What is required:
Word for word, restate every line of the listing that follows.

Recorded data:
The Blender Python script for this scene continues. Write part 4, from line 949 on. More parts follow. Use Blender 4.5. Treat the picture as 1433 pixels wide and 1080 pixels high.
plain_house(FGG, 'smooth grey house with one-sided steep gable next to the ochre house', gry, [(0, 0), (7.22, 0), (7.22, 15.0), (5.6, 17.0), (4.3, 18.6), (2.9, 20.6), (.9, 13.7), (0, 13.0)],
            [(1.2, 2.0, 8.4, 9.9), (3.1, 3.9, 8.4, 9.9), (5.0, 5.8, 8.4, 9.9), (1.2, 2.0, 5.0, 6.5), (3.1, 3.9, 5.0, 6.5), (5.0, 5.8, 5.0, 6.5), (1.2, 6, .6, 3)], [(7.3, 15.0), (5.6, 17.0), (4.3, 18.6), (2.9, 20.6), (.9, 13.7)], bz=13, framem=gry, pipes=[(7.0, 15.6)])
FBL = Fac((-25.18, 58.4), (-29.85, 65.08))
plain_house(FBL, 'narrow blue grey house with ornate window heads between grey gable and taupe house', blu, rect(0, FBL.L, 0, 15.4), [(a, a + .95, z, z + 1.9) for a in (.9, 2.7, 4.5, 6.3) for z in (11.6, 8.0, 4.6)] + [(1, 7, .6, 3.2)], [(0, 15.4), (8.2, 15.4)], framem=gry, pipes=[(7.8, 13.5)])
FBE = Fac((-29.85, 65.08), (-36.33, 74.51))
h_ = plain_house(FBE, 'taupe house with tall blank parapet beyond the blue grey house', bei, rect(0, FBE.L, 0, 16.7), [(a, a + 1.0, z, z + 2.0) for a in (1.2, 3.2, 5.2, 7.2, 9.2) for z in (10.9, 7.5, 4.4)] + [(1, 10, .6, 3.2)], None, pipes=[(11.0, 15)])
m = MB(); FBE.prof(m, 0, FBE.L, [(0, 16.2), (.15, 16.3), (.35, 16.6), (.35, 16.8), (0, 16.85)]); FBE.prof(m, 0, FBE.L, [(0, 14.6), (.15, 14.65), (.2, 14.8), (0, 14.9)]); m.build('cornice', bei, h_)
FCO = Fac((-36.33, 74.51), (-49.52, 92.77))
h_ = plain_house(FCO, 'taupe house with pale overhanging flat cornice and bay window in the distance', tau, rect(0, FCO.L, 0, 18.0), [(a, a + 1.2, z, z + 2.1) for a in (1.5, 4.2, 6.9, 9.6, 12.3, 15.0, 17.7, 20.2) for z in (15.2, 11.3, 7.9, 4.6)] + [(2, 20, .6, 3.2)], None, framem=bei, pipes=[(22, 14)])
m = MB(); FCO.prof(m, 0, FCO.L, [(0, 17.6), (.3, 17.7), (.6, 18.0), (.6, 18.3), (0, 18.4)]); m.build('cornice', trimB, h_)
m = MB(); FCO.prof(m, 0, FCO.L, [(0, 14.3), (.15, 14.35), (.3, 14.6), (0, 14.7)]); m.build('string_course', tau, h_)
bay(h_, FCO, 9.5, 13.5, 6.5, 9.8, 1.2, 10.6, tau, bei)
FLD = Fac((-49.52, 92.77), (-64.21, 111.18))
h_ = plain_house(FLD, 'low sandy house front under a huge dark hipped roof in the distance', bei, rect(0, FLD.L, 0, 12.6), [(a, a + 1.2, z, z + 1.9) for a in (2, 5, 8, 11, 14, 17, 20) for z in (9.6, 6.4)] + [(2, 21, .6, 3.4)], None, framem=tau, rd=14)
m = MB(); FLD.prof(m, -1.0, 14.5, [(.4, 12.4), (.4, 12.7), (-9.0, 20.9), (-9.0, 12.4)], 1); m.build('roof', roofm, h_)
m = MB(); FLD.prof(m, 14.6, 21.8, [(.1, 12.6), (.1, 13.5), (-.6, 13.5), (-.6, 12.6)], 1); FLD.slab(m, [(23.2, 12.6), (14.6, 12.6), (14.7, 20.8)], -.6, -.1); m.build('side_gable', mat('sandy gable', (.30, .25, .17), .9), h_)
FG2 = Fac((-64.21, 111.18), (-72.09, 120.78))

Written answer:
The Blender Python script for this scene continues. Write part 4, from line 949 on. More parts follow. Use Blender 4.5. Treat the picture as 1433 pixels wide and 1080 pixels high.
plain_house(FGG, 'smooth grey house with one-sided steep gable next to the ochre house', gry, [(0, 0), (7.22, 0), (7.22, 15.0), (5.6, 17.0), (4.3, 18.6), (2.9, 20.6), (.9, 13.7), (0, 13.0)],
            [(1.2, 2.0, 8.4, 9.9), (3.1, 3.9, 8.4, 9.9), (5.0, 5.8, 8.4, 9.9), (1.2, 2.0, 5.0, 6.5), (3.1, 3.9, 5.0, 6.5), (5.0, 5.8, 5.0, 6.5), (1.2, 6, .6, 3)], [(7.3, 15.0), (5.6, 17.0), (4.3, 18.6), (2.9, 20.6), (.9, 13.7)], bz=13, framem=gry, pipes=[(7.0, 15.6)])
FBL = Fac((-25.18, 58.4), (-29.85, 65.08))
plain_house(FBL, 'narrow blue grey house with ornate window heads between grey gable and taupe house', blu, rect(0, FBL.L, 0, 15.4), [(a, a + .95, z, z + 1.9) for a in (.9, 2.7, 4.5, 6.3) for z in (11.6, 8.0, 4.6)] + [(1, 7, .6, 3.2)], [(0, 15.4), (8.2, 15.4)], framem=gry, pipes=[(7.8, 13.5)])
FBE = Fac((-29.85, 65.08), (-36.33, 74.51))
h_ = plain_house(FBE, 'taupe house with tall blank parapet beyond the blue grey house', bei, rect(0, FBE.L, 0, 16.7), [(a, a + 1.0, z, z + 2.0) for a in (1.2, 3.2, 5.2, 7.2, 9.2) for z in (10.9, 7.5, 4.4)] + [(1, 10, .6, 3.2)], None, pipes=[(11.0, 15)])
m = MB(); FBE.prof(m, 0, FBE.L, [(0, 16.2), (.15, 16.3), (.35, 16.6), (.35, 16.8), (0, 16.85)]); FBE.prof(m, 0, FBE.L, [(0, 14.6), (.15, 14.65), (.2, 14.8), (0, 14.9)]); m.build('cornice', bei, h_)
FCO = Fac((-36.33, 74.51), (-49.52, 92.77))
h_ = plain_house(FCO, 'taupe house with pale overhanging flat cornice and bay window in the distance', tau, rect(0, FCO.L, 0, 18.0), [(a, a + 1.2, z, z + 2.1) for a in (1.5, 4.2, 6.9, 9.6, 12.3, 15.0, 17.7, 20.2) for z in (15.2, 11.3, 7.9, 4.6)] + [(2, 20, .6, 3.2)], None, framem=bei, pipes=[(22, 14)])
m = MB(); FCO.prof(m, 0, FCO.L, [(0, 17.6), (.3, 17.7), (.6, 18.0), (.6, 18.3), (0, 18.4)]); m.build('cornice', trimB, h_)
m = MB(); FCO.prof(m, 0, FCO.L, [(0, 14.3), (.15, 14.35), (.3, 14.6), (0, 14.7)]); m.build('string_course', tau, h_)
bay(h_, FCO, 9.5, 13.5, 6.5, 9.8, 1.2, 10.6, tau, bei)
FLD = Fac((-49.52, 92.77), (-64.21, 111.18))
h_ = plain_house(FLD, 'low sandy house front under a huge dark hipped roof in the distance', bei, rect(0, FLD.L, 0, 12.6), [(a, a + 1.2, z, z + 1.9) for a in (2, 5, 8, 11, 14, 17, 20) for z in (9.6, 6.4)] + [(2, 21, .6, 3.4)], None, framem=tau, rd=14)
m = MB(); FLD.prof(m, -1.0, 14.5, [(.4, 12.4), (.4, 12.7), (-9.0, 20.9), (-9.0, 12.4)], 1); m.build('roof', roofm, h_)
m = MB(); FLD.prof(m, 14.6, 21.8, [(.1, 12.6), (.1, 13.5), (-.6, 13.5), (-.6, 12.6)], 1); FLD.slab(m, [(23.2, 12.6), (14.6, 12.6), (14.7, 20.8)], -.6, -.1); m.build('side_gable', mat('sandy gable', (.30, .25, .17), .9), h_)
FG2 = Fac((-64.21, 111.18), (-72.09, 120.78))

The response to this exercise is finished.